((

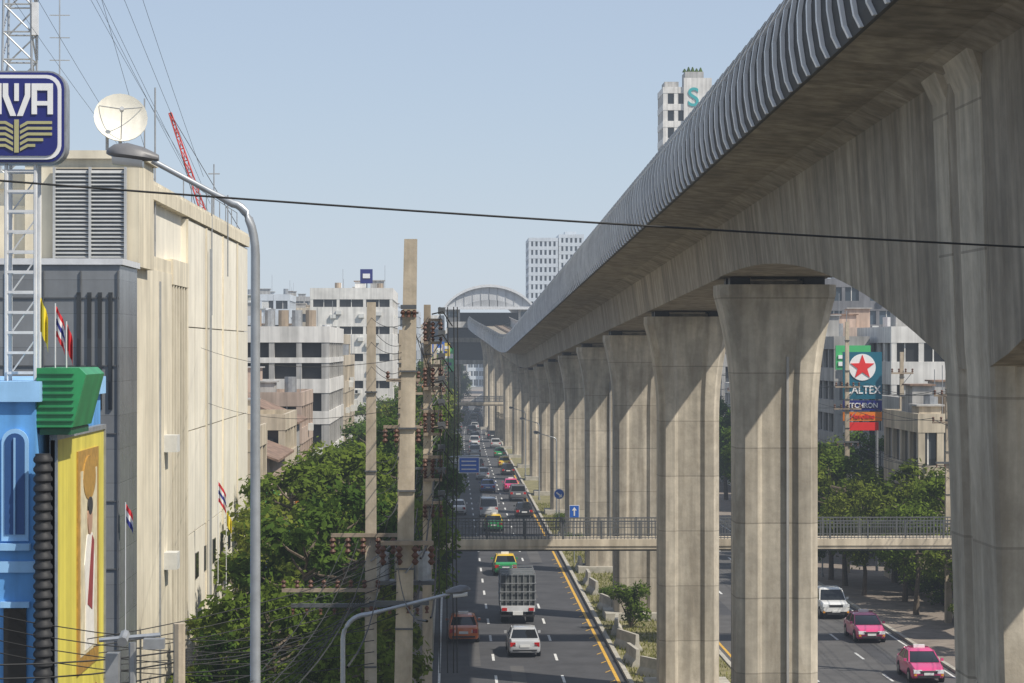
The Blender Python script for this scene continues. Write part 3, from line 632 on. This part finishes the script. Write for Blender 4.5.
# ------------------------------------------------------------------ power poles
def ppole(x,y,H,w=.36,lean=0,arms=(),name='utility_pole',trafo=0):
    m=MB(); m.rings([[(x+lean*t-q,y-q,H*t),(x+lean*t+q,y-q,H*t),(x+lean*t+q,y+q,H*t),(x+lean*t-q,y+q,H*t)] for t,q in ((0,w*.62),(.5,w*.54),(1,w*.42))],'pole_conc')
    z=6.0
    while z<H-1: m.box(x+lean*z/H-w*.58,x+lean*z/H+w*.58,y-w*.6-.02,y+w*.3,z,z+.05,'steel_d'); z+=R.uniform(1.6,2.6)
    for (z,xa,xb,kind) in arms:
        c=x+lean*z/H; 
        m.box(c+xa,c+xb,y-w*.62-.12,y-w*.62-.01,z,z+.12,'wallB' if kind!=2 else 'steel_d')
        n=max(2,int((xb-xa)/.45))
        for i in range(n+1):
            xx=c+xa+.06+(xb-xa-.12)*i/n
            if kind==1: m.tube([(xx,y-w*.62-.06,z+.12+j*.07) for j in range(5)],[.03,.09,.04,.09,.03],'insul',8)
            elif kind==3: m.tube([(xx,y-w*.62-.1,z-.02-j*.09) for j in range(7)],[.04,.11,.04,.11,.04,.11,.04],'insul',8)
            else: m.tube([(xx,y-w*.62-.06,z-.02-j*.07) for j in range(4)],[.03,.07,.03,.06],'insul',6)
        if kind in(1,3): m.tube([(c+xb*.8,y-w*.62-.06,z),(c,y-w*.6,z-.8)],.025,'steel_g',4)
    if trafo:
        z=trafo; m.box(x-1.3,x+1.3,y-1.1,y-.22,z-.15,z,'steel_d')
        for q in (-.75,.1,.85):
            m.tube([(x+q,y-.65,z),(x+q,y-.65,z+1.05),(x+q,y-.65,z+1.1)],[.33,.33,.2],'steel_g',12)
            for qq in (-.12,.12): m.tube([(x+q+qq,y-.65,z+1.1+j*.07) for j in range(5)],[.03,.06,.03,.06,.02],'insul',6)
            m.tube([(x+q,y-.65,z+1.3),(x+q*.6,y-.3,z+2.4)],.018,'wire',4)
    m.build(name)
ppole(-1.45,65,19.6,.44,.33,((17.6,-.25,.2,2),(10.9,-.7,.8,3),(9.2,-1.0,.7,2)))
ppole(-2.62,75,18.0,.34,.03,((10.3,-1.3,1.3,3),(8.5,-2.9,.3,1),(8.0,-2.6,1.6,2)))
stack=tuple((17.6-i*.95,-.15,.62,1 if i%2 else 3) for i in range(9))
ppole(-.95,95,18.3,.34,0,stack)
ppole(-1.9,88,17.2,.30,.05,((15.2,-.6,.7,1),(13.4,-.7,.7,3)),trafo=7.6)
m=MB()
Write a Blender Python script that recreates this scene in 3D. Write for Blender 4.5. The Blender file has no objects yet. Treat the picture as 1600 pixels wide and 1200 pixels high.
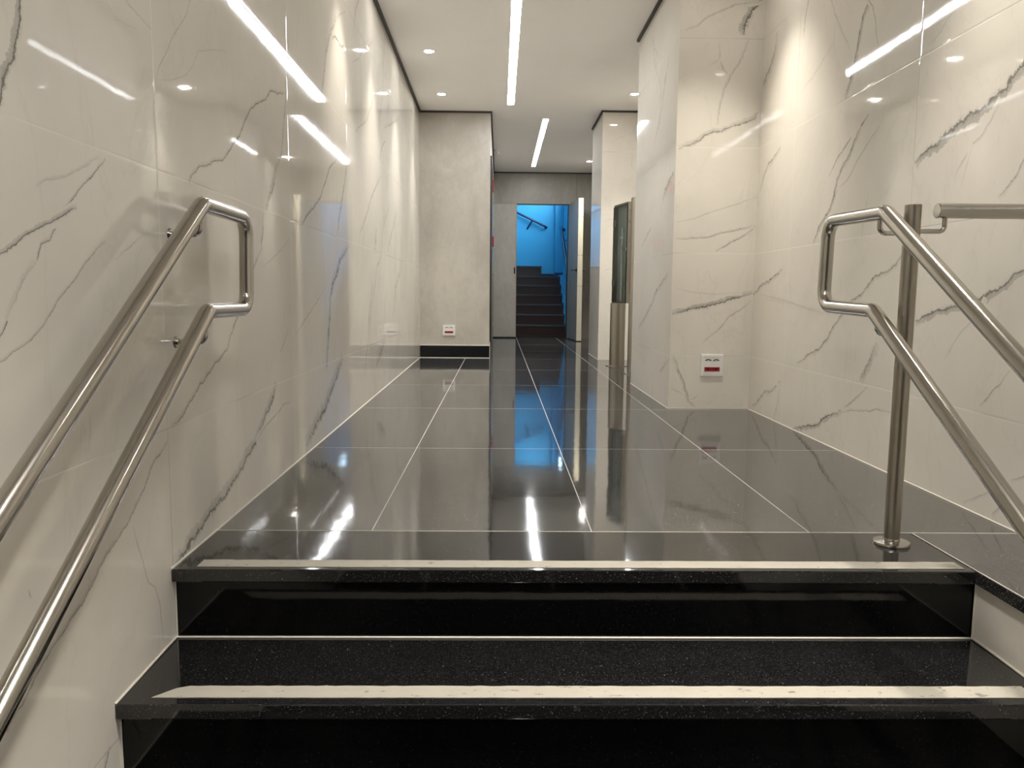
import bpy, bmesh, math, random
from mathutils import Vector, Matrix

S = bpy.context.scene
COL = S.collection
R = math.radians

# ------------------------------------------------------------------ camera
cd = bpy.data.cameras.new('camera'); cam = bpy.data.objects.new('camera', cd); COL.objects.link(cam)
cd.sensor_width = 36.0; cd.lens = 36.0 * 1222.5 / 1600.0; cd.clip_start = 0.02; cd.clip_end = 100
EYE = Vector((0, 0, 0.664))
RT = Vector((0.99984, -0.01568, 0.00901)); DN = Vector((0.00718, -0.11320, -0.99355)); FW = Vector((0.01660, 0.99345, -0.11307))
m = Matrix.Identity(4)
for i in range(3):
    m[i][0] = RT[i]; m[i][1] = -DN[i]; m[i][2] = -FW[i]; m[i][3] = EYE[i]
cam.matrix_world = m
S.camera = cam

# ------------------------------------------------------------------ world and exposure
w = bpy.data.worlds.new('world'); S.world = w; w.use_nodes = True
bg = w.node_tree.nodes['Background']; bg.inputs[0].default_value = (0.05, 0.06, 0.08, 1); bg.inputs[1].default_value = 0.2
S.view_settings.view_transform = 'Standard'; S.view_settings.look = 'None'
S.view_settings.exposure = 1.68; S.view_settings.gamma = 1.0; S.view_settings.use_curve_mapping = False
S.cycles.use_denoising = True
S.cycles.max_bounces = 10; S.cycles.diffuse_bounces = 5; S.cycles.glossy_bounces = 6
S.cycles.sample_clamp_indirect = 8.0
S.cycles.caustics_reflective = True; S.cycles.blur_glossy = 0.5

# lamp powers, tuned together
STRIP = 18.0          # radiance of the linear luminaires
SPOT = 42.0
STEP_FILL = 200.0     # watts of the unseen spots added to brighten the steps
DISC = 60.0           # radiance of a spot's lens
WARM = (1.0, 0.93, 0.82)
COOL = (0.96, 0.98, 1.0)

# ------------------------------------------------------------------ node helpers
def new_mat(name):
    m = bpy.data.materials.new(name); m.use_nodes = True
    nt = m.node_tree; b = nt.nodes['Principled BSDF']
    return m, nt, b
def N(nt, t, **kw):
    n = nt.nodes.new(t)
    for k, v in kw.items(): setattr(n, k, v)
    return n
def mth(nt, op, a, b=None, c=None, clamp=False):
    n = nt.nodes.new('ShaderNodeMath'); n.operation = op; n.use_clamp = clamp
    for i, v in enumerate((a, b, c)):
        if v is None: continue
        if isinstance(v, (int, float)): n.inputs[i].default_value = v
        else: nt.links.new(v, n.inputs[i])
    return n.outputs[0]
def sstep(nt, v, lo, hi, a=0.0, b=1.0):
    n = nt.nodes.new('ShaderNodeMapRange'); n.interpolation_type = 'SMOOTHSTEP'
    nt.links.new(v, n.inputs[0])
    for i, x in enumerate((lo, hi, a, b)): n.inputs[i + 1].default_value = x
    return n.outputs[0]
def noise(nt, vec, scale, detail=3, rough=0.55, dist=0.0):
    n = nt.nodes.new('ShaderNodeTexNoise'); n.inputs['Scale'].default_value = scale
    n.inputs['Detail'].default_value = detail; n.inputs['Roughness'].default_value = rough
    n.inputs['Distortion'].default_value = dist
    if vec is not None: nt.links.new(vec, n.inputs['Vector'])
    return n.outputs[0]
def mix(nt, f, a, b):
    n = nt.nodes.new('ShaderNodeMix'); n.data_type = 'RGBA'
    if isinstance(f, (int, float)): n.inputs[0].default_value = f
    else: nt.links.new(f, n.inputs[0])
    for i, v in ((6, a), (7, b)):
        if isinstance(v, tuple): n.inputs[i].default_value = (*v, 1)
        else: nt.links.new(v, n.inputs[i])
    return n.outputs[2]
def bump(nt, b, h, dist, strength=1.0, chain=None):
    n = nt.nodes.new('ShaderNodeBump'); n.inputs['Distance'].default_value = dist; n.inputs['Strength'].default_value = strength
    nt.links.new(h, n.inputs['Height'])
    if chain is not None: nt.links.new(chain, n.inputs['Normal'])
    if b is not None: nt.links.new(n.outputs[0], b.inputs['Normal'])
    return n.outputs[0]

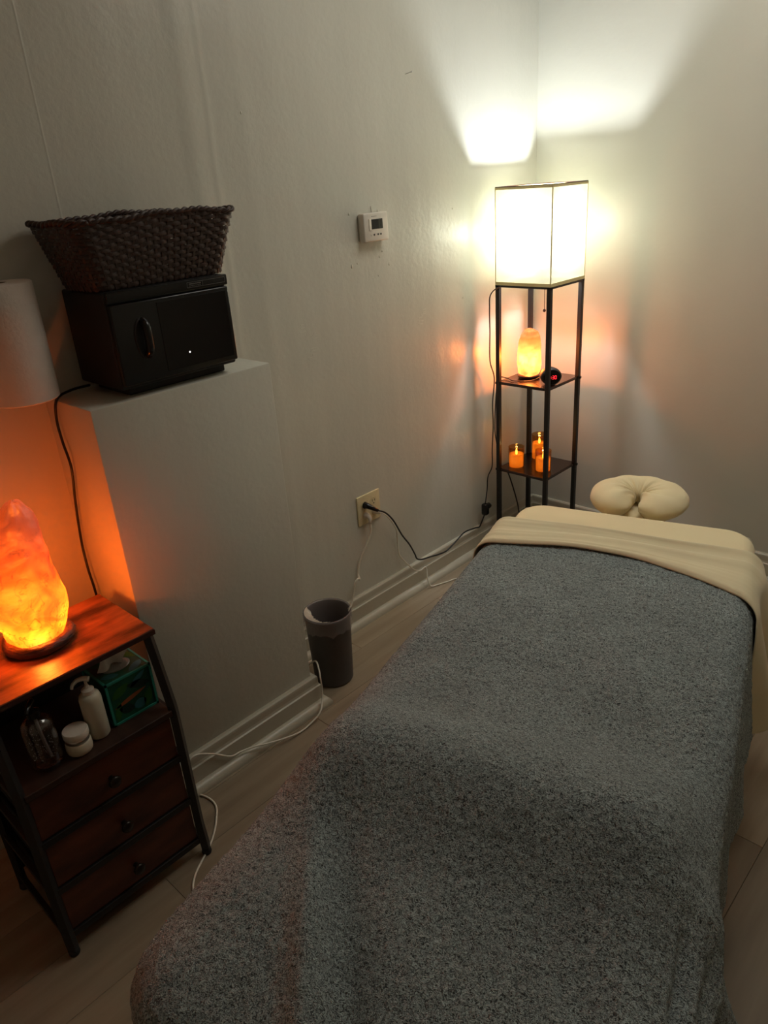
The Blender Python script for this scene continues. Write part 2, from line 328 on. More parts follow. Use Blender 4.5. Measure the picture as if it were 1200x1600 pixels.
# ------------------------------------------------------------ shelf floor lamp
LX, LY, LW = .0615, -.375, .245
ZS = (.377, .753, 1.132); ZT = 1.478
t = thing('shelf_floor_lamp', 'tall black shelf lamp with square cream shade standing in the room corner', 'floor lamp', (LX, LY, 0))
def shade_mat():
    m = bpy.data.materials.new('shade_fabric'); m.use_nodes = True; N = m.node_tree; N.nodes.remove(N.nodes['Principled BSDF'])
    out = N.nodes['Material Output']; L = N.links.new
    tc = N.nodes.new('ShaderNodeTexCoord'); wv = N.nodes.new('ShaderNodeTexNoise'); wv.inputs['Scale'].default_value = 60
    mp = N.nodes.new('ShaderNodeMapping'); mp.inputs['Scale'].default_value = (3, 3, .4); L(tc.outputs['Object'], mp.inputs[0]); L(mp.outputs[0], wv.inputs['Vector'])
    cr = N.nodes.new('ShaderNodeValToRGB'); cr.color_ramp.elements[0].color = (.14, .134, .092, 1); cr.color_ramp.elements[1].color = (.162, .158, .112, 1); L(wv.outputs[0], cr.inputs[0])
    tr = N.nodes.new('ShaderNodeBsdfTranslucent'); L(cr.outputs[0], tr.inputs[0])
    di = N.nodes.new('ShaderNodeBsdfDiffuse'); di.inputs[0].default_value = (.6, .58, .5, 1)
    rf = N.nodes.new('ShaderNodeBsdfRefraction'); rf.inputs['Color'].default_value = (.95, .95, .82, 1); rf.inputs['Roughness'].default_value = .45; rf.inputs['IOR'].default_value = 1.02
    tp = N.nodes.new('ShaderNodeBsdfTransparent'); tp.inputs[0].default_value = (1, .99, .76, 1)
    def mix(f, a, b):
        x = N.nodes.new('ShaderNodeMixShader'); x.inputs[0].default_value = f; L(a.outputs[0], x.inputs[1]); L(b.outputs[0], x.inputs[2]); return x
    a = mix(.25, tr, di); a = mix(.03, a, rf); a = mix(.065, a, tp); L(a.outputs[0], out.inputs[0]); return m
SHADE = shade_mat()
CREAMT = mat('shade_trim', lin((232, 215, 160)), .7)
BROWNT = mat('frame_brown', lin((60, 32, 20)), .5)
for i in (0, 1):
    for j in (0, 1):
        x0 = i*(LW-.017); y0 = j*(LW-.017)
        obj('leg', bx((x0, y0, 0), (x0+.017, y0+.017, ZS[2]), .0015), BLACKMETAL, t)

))

Of the lines in the records, determine how many contain the word "script", and report that number alone.

Solution for this exercise » 3